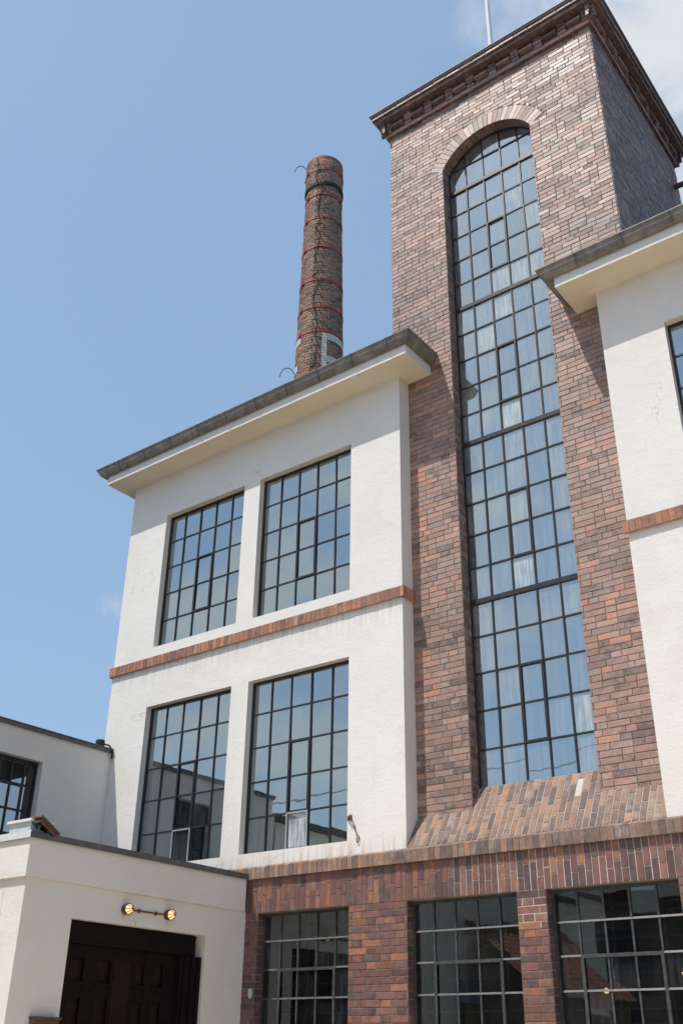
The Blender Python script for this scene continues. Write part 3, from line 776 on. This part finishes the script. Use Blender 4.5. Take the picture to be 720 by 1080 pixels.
# ================================================================== ENTRANCE BUILDING
ent = thing('entrance_building', 'low flat-roofed cream entrance building with a wide black door', 'building', (-3.85, -1.68, 0))
EX, EY, EZ, EB = -2.382, -3.362, 3.618, 3.188
EXW, EYW = EX-.028, EY+.038
DY0, DY1, DZ = -2.686, -0.679, 2.857
WX = -5.322
def entrance():
    mb = MB()
    TE = frameT((EXW, 0, 0), (0, 1, 0), (1, 0, 0))
    wall_sheet(mb, TE, EYW, -0.002, 0, EB, 0.34, [(DY0, DY1, 0.0, DZ)])
    mb.box(WX+.003, EXW-.345, EYW, EYW+.3, 0, EB)
    mb.box(WX+.003, EXW-.345, EYW+.3, -.05, 3.05, EB)
    mb.build('wall', M_CREAM, ent)
    pb = MB()
    pb.box(WX+.003, EX, EY, -.052, EB+.001, EZ-.04)
    pb.build('parapet', M_CREAM, ent)
    cb = MB()
    e = 0.022
    cb.box(EX-.30, EX+e, EY-e, -.053, EZ-.04, EZ+.012); cb.box(WX+.006, EX-.30, EY-e, EY+.28, EZ-.04, EZ+.012)
    # drip edge
    cb.box(EX+e, EX+e+.006, EY-e-.006, -.053, EZ-.055, EZ+.006)
    c = cb.build('coping', M_COPING, ent); 
    eb = MB(); eb.box(WX+.006, EX+e+.006, EY-e-.006, EY-e, EZ-.055, EZ+.016); eb.build('edge_strip', M_BLUEW, c)
    rf = MB(); rf.box(WX+.006, EX-.302, EY+.282, -.055, EZ-.038, EZ-.02); rf.build('roof', M_ROOF, ent)
    # door: black beam, two leaves with panels, folded shutter on the right
    X0 = EXW-.16
    db = MB()
    db.box(X0-.06, X0, DY0, DY1, 0.0, DZ)                       # door slab / backing
    db.box(X0, X0+.07, DY0+.0, DY1-.10, DZ-.21, DZ-.002)          # head beam
    db.box(X0+.07, X0+.085, DY0, DY1-.10, DZ-.225, DZ-.20)
    db.box(X0, X0+.11, DY0+.001, DY0+.09, 0, DZ-.22)
    d = db.build('door', M_DOOR, ent)
    fb = MB()
    y = DY1-.34
    for k in range(6):
        fb.box(X0+.001, X0+.115+.012*(k % 2), y, y+.047, 0.02, DZ-.235); y += .056
    fb.build('folded_shutter', M_DOOR, d)
    cols = [(DY0+.15, DY0+.33), (DY0+.52, DY0+.70), (DY0+1.05, DY0+1.19), (DY0+1.33, DY0+1.47)]
    st = MB(); pn = MB()
    zA, zB, zC, zD = DZ-.36, DZ-.58, DZ-.74, 1.1
    edges = [DY0+.09] + [v for ab in cols for v in ab] + [DY1-.345]
    for k in range(0, len(edges), 2): st.box(X0+.002, X0+.05, edges[k], edges[k+1], 0.05, DZ-.225)
    for a, b in cols:
        st.box(X0+.002, X0+.045, a, b, zA, DZ-.225); st.box(X0+.002, X0+.045, a, b, zC, zB); st.box(X0+.002, X0+.045, a, b, 0.05, zD)
        pn.box(X0+.002, X0+.012, a, b, zB, zA); pn.box(X0+.002, X0+.012, a, b, zD, zC)
        st.box(X0+.045, X0+.06, a-.02, b+.02, zB-.03, zB)
    pn.box(X0+.051, X0+.056, DY0+.74, DY0+.98, 0.3, DZ-.34)
    st.build('door_frame', M_DOOR, d); pn.build('door_pane', M_DOORPANE, d)
    hb = MB(); hb.tube([(X0+.06, DY0+.86, 1.0), (X0+.11, DY0+.86, 1.0), (X0+.11, DY0+.86, 1.35), (X0+.06, DY0+.86, 1.35)], 0.012, 8); hb.build('handle', M_RUST, d)
entrance()
def wall_lamp(y, z, lean, label):
    x = EXW
    t = thing('wall_lamp', label, 'lamp', (x, y, z), 'round lamps over the black door')
    b = MB(); b.lathe([(0.0,0),(0.052,0),(0.052,.018),(0.046,.03),(0.046,.05)], (x, y, z), 24, axis=(1,0,0)); b.lathe([(.046,.05),(.058,.05),(.060,.062),(.052,.068)], (x,y,z), 24, axis=(1,0,0))
    b.build('base', M_RUST, t, True)
    g_ = MB(); prof = [(0.050*math.cos(a), .060+0.062*math.sin(a)) for a in [math.pi/2*k/8 for k in range(9)]]
    g_.lathe(prof, (x, y, z), 24, axis=(1,0,0)); g_.build('lamp_glass', M_BULB, t, True)
    c = MB()
    for k in range(4):
        a = math.pi*k/4
        c.tube([Vector((x+.062+.068*math.sin(s), y+.056*math.cos(s)*math.cos(a), z+.056*math.cos(s)*math.sin(a))) for s in [math.pi*i/10 for i in range(11)]], .0035, 6)
    c.build('wire_guard', M_RUST, t)
wall_lamp(-1.975, 3.015, 0, 'lit round lamp above the black door, the one farther from the brick wall')
wall_lamp(-1.335, 3.020, 0, 'lit round lamp above the black door, the one nearer the brick wall')
c = MB(); c.tube([(EXW+.012, -1.92, 3.017), (EXW+.012, -1.39, 3.02)], .009, 8); 
for y in (-1.78, -1.52): c.box(EXW+.0005, EXW+.024, y-.012, y+.012, 3.0, 3.036)
tag(c.build('conduit', M_RUST), 'thin conduit on the cream wall joining the two round lamps', 'conduit')
pq = MB(); pts = [(-.028,.035),(.028,.035),(.028,-.01),(.018,-.03),(0,-.038),(-.018,-.03),(-.028,-.01)]
cx, cz = -2.262, 2.272
pq.idx([(cx+a, -.02, cz+b*1.5) for a, b in pts]+[(cx+a, -.001, cz+b*1.5) for a, b in pts], [tuple(reversed(range(7)))]+[(k, (k+1) % 7, 7+(k+1) % 7, 7+k) for k in range(7)])
tag(pq.build('wall_plaque', M_PLAQUE), 'small pale shield-shaped plaque on the dark brick pier beside the entrance building', 'plaque')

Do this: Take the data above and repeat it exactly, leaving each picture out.

Complete output:
The Blender Python script for this scene continues. Write part 3, from line 776 on. This part finishes the script. Use Blender 4.5. Take the picture to be 720 by 1080 pixels.
# ================================================================== ENTRANCE BUILDING
ent = thing('entrance_building', 'low flat-roofed cream entrance building with a wide black door', 'building', (-3.85, -1.68, 0))
EX, EY, EZ, EB = -2.382, -3.362, 3.618, 3.188
EXW, EYW = EX-.028, EY+.038
DY0, DY1, DZ = -2.686, -0.679, 2.857
WX = -5.322
def entrance():
    mb = MB()
    TE = frameT((EXW, 0, 0), (0, 1, 0), (1, 0, 0))
    wall_sheet(mb, TE, EYW, -0.002, 0, EB, 0.34, [(DY0, DY1, 0.0, DZ)])
    mb.box(WX+.003, EXW-.345, EYW, EYW+.3, 0, EB)
    mb.box(WX+.003, EXW-.345, EYW+.3, -.05, 3.05, EB)
    mb.build('wall', M_CREAM, ent)
    pb = MB()
    pb.box(WX+.003, EX, EY, -.052, EB+.001, EZ-.04)
    pb.build('parapet', M_CREAM, ent)
    cb = MB()
    e = 0.022
    cb.box(EX-.30, EX+e, EY-e, -.053, EZ-.04, EZ+.012); cb.box(WX+.006, EX-.30, EY-e, EY+.28, EZ-.04, EZ+.012)
    # drip edge
    cb.box(EX+e, EX+e+.006, EY-e-.006, -.053, EZ-.055, EZ+.006)
    c = cb.build('coping', M_COPING, ent); 
    eb = MB(); eb.box(WX+.006, EX+e+.006, EY-e-.006, EY-e, EZ-.055, EZ+.016); eb.build('edge_strip', M_BLUEW, c)
    rf = MB(); rf.box(WX+.006, EX-.302, EY+.282, -.055, EZ-.038, EZ-.02); rf.build('roof', M_ROOF, ent)
    # door: black beam, two leaves with panels, folded shutter on the right
    X0 = EXW-.16
    db = MB()
    db.box(X0-.06, X0, DY0, DY1, 0.0, DZ)                       # door slab / backing
    db.box(X0, X0+.07, DY0+.0, DY1-.10, DZ-.21, DZ-.002)          # head beam
    db.box(X0+.07, X0+.085, DY0, DY1-.10, DZ-.225, DZ-.20)
    db.box(X0, X0+.11, DY0+.001, DY0+.09, 0, DZ-.22)
    d = db.build('door', M_DOOR, ent)
    fb = MB()
    y = DY1-.34
    for k in range(6):
        fb.box(X0+.001, X0+.115+.012*(k % 2), y, y+.047, 0.02, DZ-.235); y += .056
    fb.build('folded_shutter', M_DOOR, d)
    cols = [(DY0+.15, DY0+.33), (DY0+.52, DY0+.70), (DY0+1.05, DY0+1.19), (DY0+1.33, DY0+1.47)]
    st = MB(); pn = MB()
    zA, zB, zC, zD = DZ-.36, DZ-.58, DZ-.74, 1.1
    edges = [DY0+.09] + [v for ab in cols for v in ab] + [DY1-.345]
    for k in range(0, len(edges), 2): st.box(X0+.002, X0+.05, edges[k], edges[k+1], 0.05, DZ-.225)
    for a, b in cols:
        st.box(X0+.002, X0+.045, a, b, zA, DZ-.225); st.box(X0+.002, X0+.045, a, b, zC, zB); st.box(X0+.002, X0+.045, a, b, 0.05, zD)
        pn.box(X0+.002, X0+.012, a, b, zB, zA); pn.box(X0+.002, X0+.012, a, b, zD, zC)
        st.box(X0+.045, X0+.06, a-.02, b+.02, zB-.03, zB)
    pn.box(X0+.051, X0+.056, DY0+.74, DY0+.98, 0.3, DZ-.34)
    st.build('door_frame', M_DOOR, d); pn.build('door_pane', M_DOORPANE, d)
    hb = MB(); hb.tube([(X0+.06, DY0+.86, 1.0), (X0+.11, DY0+.86, 1.0), (X0+.11, DY0+.86, 1.35), (X0+.06, DY0+.86, 1.35)], 0.012, 8); hb.build('handle', M_RUST, d)
entrance()
def wall_lamp(y, z, lean, label):
    x = EXW
    t = thing('wall_lamp', label, 'lamp', (x, y, z), 'round lamps over the black door')
    b = MB(); b.lathe([(0.0,0),(0.052,0),(0.052,.018),(0.046,.03),(0.046,.05)], (x, y, z), 24, axis=(1,0,0)); b.lathe([(.046,.05),(.058,.05),(.060,.062),(.052,.068)], (x,y,z), 24, axis=(1,0,0))
    b.build('base', M_RUST, t, True)
    g_ = MB(); prof = [(0.050*math.cos(a), .060+0.062*math.sin(a)) for a in [math.pi/2*k/8 for k in range(9)]]
    g_.lathe(prof, (x, y, z), 24, axis=(1,0,0)); g_.build('lamp_glass', M_BULB, t, True)
    c = MB()
    for k in range(4):
        a = math.pi*k/4
        c.tube([Vector((x+.062+.068*math.sin(s), y+.056*math.cos(s)*math.cos(a), z+.056*math.cos(s)*math.sin(a))) for s in [math.pi*i/10 for i in range(11)]], .0035, 6)
    c.build('wire_guard', M_RUST, t)
wall_lamp(-1.975, 3.015, 0, 'lit round lamp above the black door, the one farther from the brick wall')
wall_lamp(-1.335, 3.020, 0, 'lit round lamp above the black door, the one nearer the brick wall')
c = MB(); c.tube([(EXW+.012, -1.92, 3.017), (EXW+.012, -1.39, 3.02)], .009, 8); 
for y in (-1.78, -1.52): c.box(EXW+.0005, EXW+.024, y-.012, y+.012, 3.0, 3.036)
tag(c.build('conduit', M_RUST), 'thin conduit on the cream wall joining the two round lamps', 'conduit')
pq = MB(); pts = [(-.028,.035),(.028,.035),(.028,-.01),(.018,-.03),(0,-.038),(-.018,-.03),(-.028,-.01)]
cx, cz = -2.262, 2.272
pq.idx([(cx+a, -.02, cz+b*1.5) for a, b in pts]+[(cx+a, -.001, cz+b*1.5) for a, b in pts], [tuple(reversed(range(7)))]+[(k, (k+1) % 7, 7+(k+1) % 7, 7+k) for k in range(7)])
tag(pq.build('wall_plaque', M_PLAQUE), 'small pale shield-shaped plaque on the dark brick pier beside the entrance building', 'plaque')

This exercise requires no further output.